▶ _Requirement_:
A faithful transcription of all the data is required.

========

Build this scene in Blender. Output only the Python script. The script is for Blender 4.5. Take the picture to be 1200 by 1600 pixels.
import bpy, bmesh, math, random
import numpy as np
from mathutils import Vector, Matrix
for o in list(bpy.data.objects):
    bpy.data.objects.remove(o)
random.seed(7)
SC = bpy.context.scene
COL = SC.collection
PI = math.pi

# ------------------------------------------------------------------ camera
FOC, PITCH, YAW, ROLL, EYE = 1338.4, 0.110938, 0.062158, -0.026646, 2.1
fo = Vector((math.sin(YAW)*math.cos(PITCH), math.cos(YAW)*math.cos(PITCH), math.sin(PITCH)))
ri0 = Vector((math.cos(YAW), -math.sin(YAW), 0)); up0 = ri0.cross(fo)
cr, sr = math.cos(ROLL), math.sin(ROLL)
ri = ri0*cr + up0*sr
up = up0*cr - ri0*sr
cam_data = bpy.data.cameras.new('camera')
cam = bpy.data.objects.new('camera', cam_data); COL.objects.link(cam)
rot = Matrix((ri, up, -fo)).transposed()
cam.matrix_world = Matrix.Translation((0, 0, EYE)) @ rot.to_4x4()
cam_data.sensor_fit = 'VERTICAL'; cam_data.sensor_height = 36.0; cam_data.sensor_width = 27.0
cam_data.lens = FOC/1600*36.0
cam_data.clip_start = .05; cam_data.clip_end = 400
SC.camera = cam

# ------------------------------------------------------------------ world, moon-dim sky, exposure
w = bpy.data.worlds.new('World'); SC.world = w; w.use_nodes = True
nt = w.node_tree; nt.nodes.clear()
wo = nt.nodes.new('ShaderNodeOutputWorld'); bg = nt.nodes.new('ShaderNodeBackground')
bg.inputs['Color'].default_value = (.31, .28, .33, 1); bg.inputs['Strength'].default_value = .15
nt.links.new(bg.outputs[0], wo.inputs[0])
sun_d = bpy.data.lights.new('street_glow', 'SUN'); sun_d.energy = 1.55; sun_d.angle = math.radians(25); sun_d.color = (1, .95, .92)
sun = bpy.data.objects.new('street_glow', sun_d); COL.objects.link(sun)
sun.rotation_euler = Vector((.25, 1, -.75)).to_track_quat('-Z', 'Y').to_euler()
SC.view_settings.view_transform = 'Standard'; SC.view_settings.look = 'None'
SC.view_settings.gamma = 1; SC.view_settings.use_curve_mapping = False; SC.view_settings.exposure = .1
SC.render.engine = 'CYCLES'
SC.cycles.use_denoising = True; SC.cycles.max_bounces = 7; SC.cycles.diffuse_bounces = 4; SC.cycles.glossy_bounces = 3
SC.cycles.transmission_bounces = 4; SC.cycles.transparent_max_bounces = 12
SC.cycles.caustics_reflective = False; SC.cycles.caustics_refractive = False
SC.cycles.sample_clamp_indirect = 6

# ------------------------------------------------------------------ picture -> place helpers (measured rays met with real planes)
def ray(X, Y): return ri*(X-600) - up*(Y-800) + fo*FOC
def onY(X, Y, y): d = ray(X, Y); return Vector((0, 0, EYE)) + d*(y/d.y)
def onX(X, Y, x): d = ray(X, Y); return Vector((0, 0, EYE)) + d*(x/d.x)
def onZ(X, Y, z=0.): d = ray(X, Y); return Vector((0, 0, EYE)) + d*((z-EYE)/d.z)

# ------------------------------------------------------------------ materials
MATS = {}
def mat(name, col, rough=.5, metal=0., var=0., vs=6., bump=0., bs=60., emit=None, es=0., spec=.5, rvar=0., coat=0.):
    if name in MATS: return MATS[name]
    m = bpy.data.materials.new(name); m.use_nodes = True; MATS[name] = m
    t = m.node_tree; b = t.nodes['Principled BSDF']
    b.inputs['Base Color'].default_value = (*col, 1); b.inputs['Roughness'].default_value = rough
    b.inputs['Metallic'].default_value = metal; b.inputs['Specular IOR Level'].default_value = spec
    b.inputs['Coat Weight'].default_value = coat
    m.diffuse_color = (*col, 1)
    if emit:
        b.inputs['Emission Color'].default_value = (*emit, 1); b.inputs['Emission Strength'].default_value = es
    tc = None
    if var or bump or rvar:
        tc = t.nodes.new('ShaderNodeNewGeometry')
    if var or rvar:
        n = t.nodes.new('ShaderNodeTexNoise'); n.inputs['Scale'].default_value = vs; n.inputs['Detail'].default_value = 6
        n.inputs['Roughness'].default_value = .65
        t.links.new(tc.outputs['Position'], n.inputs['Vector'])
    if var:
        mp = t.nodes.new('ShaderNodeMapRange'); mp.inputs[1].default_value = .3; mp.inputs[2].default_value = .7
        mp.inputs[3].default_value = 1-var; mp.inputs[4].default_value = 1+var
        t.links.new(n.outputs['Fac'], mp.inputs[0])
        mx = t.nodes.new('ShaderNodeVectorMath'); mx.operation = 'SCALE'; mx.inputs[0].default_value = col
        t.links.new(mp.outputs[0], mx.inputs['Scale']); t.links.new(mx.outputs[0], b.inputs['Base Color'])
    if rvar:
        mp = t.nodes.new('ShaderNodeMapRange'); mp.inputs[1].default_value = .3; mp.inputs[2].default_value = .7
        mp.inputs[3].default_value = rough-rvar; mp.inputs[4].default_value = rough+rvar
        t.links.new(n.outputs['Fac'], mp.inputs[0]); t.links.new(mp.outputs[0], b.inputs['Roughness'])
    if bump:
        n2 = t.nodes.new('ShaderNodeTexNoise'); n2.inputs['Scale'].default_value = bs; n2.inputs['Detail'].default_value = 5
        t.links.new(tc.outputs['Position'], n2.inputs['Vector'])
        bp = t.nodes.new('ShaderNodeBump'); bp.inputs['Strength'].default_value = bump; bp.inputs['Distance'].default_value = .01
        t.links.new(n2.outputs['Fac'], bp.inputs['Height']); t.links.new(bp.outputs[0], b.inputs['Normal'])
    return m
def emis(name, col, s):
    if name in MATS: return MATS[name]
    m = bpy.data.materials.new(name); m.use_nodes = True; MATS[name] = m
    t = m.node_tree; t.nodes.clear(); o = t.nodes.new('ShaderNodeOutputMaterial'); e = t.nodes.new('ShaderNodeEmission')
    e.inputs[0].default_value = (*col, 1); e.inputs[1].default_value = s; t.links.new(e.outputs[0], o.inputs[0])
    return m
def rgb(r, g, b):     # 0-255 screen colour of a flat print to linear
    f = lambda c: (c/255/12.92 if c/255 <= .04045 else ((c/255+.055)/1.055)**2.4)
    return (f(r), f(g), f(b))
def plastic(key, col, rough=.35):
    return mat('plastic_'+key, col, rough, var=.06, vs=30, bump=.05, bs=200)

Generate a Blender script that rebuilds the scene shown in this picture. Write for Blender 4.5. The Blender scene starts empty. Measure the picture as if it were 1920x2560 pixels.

========

▶ _Exercise result_:
Build this scene in Blender. Output only the Python script. The script is for Blender 4.5. Take the picture to be 1200 by 1600 pixels.
import bpy, bmesh, math, random
import numpy as np
from mathutils import Vector, Matrix
for o in list(bpy.data.objects):
    bpy.data.objects.remove(o)
random.seed(7)
SC = bpy.context.scene
COL = SC.collection
PI = math.pi

# ------------------------------------------------------------------ camera
FOC, PITCH, YAW, ROLL, EYE = 1338.4, 0.110938, 0.062158, -0.026646, 2.1
fo = Vector((math.sin(YAW)*math.cos(PITCH), math.cos(YAW)*math.cos(PITCH), math.sin(PITCH)))
ri0 = Vector((math.cos(YAW), -math.sin(YAW), 0)); up0 = ri0.cross(fo)
cr, sr = math.cos(ROLL), math.sin(ROLL)
ri = ri0*cr + up0*sr
up = up0*cr - ri0*sr
cam_data = bpy.data.cameras.new('camera')
cam = bpy.data.objects.new('camera', cam_data); COL.objects.link(cam)
rot = Matrix((ri, up, -fo)).transposed()
cam.matrix_world = Matrix.Translation((0, 0, EYE)) @ rot.to_4x4()
cam_data.sensor_fit = 'VERTICAL'; cam_data.sensor_height = 36.0; cam_data.sensor_width = 27.0
cam_data.lens = FOC/1600*36.0
cam_data.clip_start = .05; cam_data.clip_end = 400
SC.camera = cam

# ------------------------------------------------------------------ world, moon-dim sky, exposure
w = bpy.data.worlds.new('World'); SC.world = w; w.use_nodes = True
nt = w.node_tree; nt.nodes.clear()
wo = nt.nodes.new('ShaderNodeOutputWorld'); bg = nt.nodes.new('ShaderNodeBackground')
bg.inputs['Color'].default_value = (.31, .28, .33, 1); bg.inputs['Strength'].default_value = .15
nt.links.new(bg.outputs[0], wo.inputs[0])
sun_d = bpy.data.lights.new('street_glow', 'SUN'); sun_d.energy = 1.55; sun_d.angle = math.radians(25); sun_d.color = (1, .95, .92)
sun = bpy.data.objects.new('street_glow', sun_d); COL.objects.link(sun)
sun.rotation_euler = Vector((.25, 1, -.75)).to_track_quat('-Z', 'Y').to_euler()
SC.view_settings.view_transform = 'Standard'; SC.view_settings.look = 'None'
SC.view_settings.gamma = 1; SC.view_settings.use_curve_mapping = False; SC.view_settings.exposure = .1
SC.render.engine = 'CYCLES'
SC.cycles.use_denoising = True; SC.cycles.max_bounces = 7; SC.cycles.diffuse_bounces = 4; SC.cycles.glossy_bounces = 3
SC.cycles.transmission_bounces = 4; SC.cycles.transparent_max_bounces = 12
SC.cycles.caustics_reflective = False; SC.cycles.caustics_refractive = False
SC.cycles.sample_clamp_indirect = 6

# ------------------------------------------------------------------ picture -> place helpers (measured rays met with real planes)
def ray(X, Y): return ri*(X-600) - up*(Y-800) + fo*FOC
def onY(X, Y, y): d = ray(X, Y); return Vector((0, 0, EYE)) + d*(y/d.y)
def onX(X, Y, x): d = ray(X, Y); return Vector((0, 0, EYE)) + d*(x/d.x)
def onZ(X, Y, z=0.): d = ray(X, Y); return Vector((0, 0, EYE)) + d*((z-EYE)/d.z)

# ------------------------------------------------------------------ materials
MATS = {}
def mat(name, col, rough=.5, metal=0., var=0., vs=6., bump=0., bs=60., emit=None, es=0., spec=.5, rvar=0., coat=0.):
    if name in MATS: return MATS[name]
    m = bpy.data.materials.new(name); m.use_nodes = True; MATS[name] = m
    t = m.node_tree; b = t.nodes['Principled BSDF']
    b.inputs['Base Color'].default_value = (*col, 1); b.inputs['Roughness'].default_value = rough
    b.inputs['Metallic'].default_value = metal; b.inputs['Specular IOR Level'].default_value = spec
    b.inputs['Coat Weight'].default_value = coat
    m.diffuse_color = (*col, 1)
    if emit:
        b.inputs['Emission Color'].default_value = (*emit, 1); b.inputs['Emission Strength'].default_value = es
    tc = None
    if var or bump or rvar:
        tc = t.nodes.new('ShaderNodeNewGeometry')
    if var or rvar:
        n = t.nodes.new('ShaderNodeTexNoise'); n.inputs['Scale'].default_value = vs; n.inputs['Detail'].default_value = 6
        n.inputs['Roughness'].default_value = .65
        t.links.new(tc.outputs['Position'], n.inputs['Vector'])
    if var:
        mp = t.nodes.new('ShaderNodeMapRange'); mp.inputs[1].default_value = .3; mp.inputs[2].default_value = .7
        mp.inputs[3].default_value = 1-var; mp.inputs[4].default_value = 1+var
        t.links.new(n.outputs['Fac'], mp.inputs[0])
        mx = t.nodes.new('ShaderNodeVectorMath'); mx.operation = 'SCALE'; mx.inputs[0].default_value = col
        t.links.new(mp.outputs[0], mx.inputs['Scale']); t.links.new(mx.outputs[0], b.inputs['Base Color'])
    if rvar:
        mp = t.nodes.new('ShaderNodeMapRange'); mp.inputs[1].default_value = .3; mp.inputs[2].default_value = .7
        mp.inputs[3].default_value = rough-rvar; mp.inputs[4].default_value = rough+rvar
        t.links.new(n.outputs['Fac'], mp.inputs[0]); t.links.new(mp.outputs[0], b.inputs['Roughness'])
    if bump:
        n2 = t.nodes.new('ShaderNodeTexNoise'); n2.inputs['Scale'].default_value = bs; n2.inputs['Detail'].default_value = 5
        t.links.new(tc.outputs['Position'], n2.inputs['Vector'])
        bp = t.nodes.new('ShaderNodeBump'); bp.inputs['Strength'].default_value = bump; bp.inputs['Distance'].default_value = .01
        t.links.new(n2.outputs['Fac'], bp.inputs['Height']); t.links.new(bp.outputs[0], b.inputs['Normal'])
    return m
def emis(name, col, s):
    if name in MATS: return MATS[name]
    m = bpy.data.materials.new(name); m.use_nodes = True; MATS[name] = m
    t = m.node_tree; t.nodes.clear(); o = t.nodes.new('ShaderNodeOutputMaterial'); e = t.nodes.new('ShaderNodeEmission')
    e.inputs[0].default_value = (*col, 1); e.inputs[1].default_value = s; t.links.new(e.outputs[0], o.inputs[0])
    return m
def rgb(r, g, b):     # 0-255 screen colour of a flat print to linear
    f = lambda c: (c/255/12.92 if c/255 <= .04045 else ((c/255+.055)/1.055)**2.4)
    return (f(r), f(g), f(b))
def plastic(key, col, rough=.35):
    return mat('plastic_'+key, col, rough, var=.06, vs=30, bump=.05, bs=200)

Generate a Blender script that rebuilds the scene shown in this picture. Write for Blender 4.5. The Blender scene starts empty. Measure the picture as if it were 1920x2560 pixels.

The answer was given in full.